When the Sharknado happens, there will be work for B-list celebrities

Heightening the cheese quotient of Sharknado 2 is the steady succession of semi-famous people. Beyond the aforementioned Osbourne, Sharknado 2 boasts campy guest turns from Andy Dick, Billy Ray Cyrus, Robert Hays (of Airplane! renown) and Robert Klein.

Former Taxi fixture Judd Hirsch also shows up as a New York cabbie but only gets off a few lines before he's ingested by a ravenous shark. He needs a new agent.

The Sharknado requires a perfect storm of corporate synergy

If a mega-media company is going to make a movie about man-gobbling sharks, it might as well promote as many of its broadcast outlets as possible.

Hence, Sharknado 2 makes repeated use of NBC's Today show (both SyFy and NBC are NBC-Universal properties) to roll out the story of a shark storm descending on New York.

The problem is the concept is worked to death. It's cute the first time we see Today anchors Matt Lauer and Al Roker babbling on air about the shark-storm bearing down on the Big Apple. "This is a twister with teeth!" enthuses Roker. But by their sixth appearance, the joke gets old, particularly when Lauer starts killing sharks that dared invade his studio. We get it already.

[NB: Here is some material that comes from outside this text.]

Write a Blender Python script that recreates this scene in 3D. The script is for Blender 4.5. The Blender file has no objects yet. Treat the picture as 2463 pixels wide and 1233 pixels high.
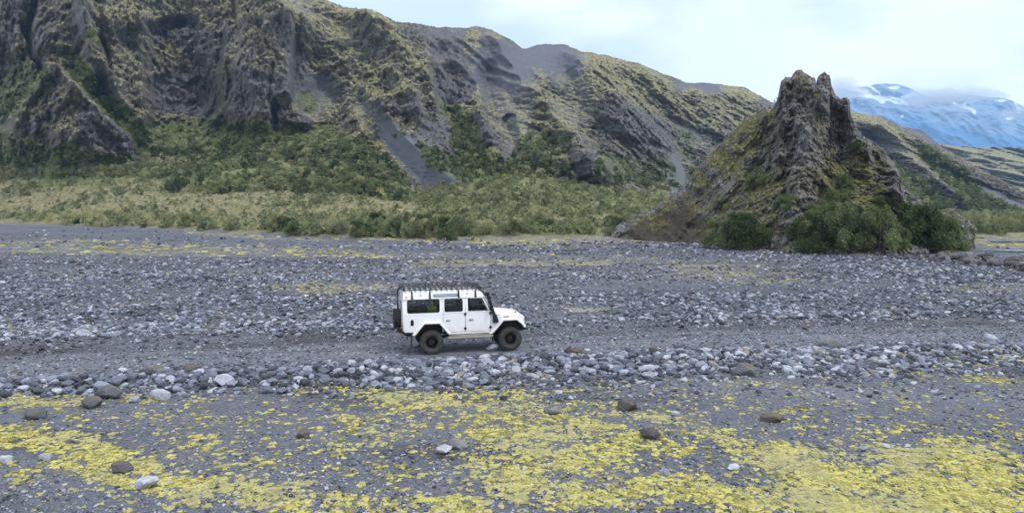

It's better for the Sharknado to look big than look real

By current standards, the computer-generated effects of Sharknado 2 look cheap and fake, which was presumably the draw of the first film.

Foremost, the Sharknado itself – a localized, whirling waterspout of flailing, flopping sharks – appears to be the same CGI graphic stuck on a revolving loop and occasionally shifted to a different backdrop.

Every so often a man-eater breaks from the pack to devour some unlucky victim and the close-up shots do the story no favours. The mechanical shark of Steven Spielberg's Jaws looked more realistic and that movie came out in 1975.

At times, the low-rent effects are laughable. When the Sharknado decapitates the Statue of Liberty, the head rolls along the streets of New York, and even makes left and right turns, to chase a group of hapless humans.

The tech low-point of Sharknado 2: The moment when a tiny shark bursts through the chest of an actor portraying Toronto mayor Rob Ford midway through his press conference in support of New York Sharknado victims. (The Ford scene was filmed for Space and is not included in the U.S. broadcast version).

The arrival of Sharknado 3 is inevitable

It's not giving too much away to reveal Ziering's character is swallowed whole by a shark in Sharknado 2, yet survives intact to declare with manly bravado, "I've been eaten. I'm here to tell you it takes a lot more than that to bring a good man down."

The only question: With L.A. and New York already covered, where will Sharknado 3 take place? Dare we get our hopes up for a Canadian version?